Persoalan inilah yang tidak dipahami dalam kecurigaan orang-orang terhadap
penetapan seseorang sebagai tersangka oleh Komisi Pemberantasan Korupsi (KPK). Hal
ini tergambar ketika Lutfi Hassan Ishaq ditangkap KPK kemudian muncul
kecurigaan bahwa hal itu adalah konspirasi Amerika Serikat, Zionis dan lain
sebagainya.
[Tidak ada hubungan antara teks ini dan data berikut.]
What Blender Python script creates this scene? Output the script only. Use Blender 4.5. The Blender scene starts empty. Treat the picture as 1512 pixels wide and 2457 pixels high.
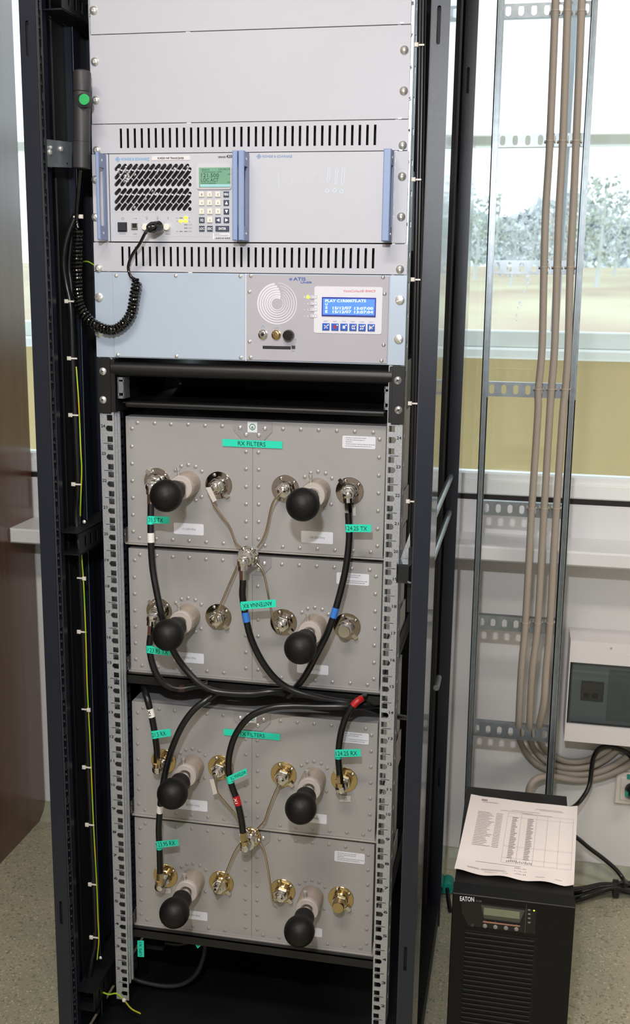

Demikian halnya dalam penetapan Anas Urbaningrum sebagai tersangka,
kemudian dianggap sebagai konspirasi penguasa, jebakan, fitnah, dan lain-lain.
Kecurigaan itu lahir dari praanggapan bahwa mereka adalah orang-orang besar,
bersih, pintar, bermoral. dan berkarisma sehingga tidak mungkin mereka
melakukan kejahatan korupsi. Padahal, menukil tulisan Arendt di atas bahwa
absennya pikiran bisa menimpa siapa saja, bahkan pada orang-orang yang sangat
cerdas, dan hati yang jahat bukanlah penyebabnya tapi sebaliknya kejahatan
terjadi (dalam hal ini korupsi) disebabkan oleh absennya pikiran. Dan absennya
pikiran menurut Arendt tidak muncul dari kelupaan terhadap standar dan
kebiasaan baik, bukan pula dari kebodohan dalam arti tidak mampu memahami, tapi
ketidakmampuan untuk “berpikir otentik dan bertindak bebas”.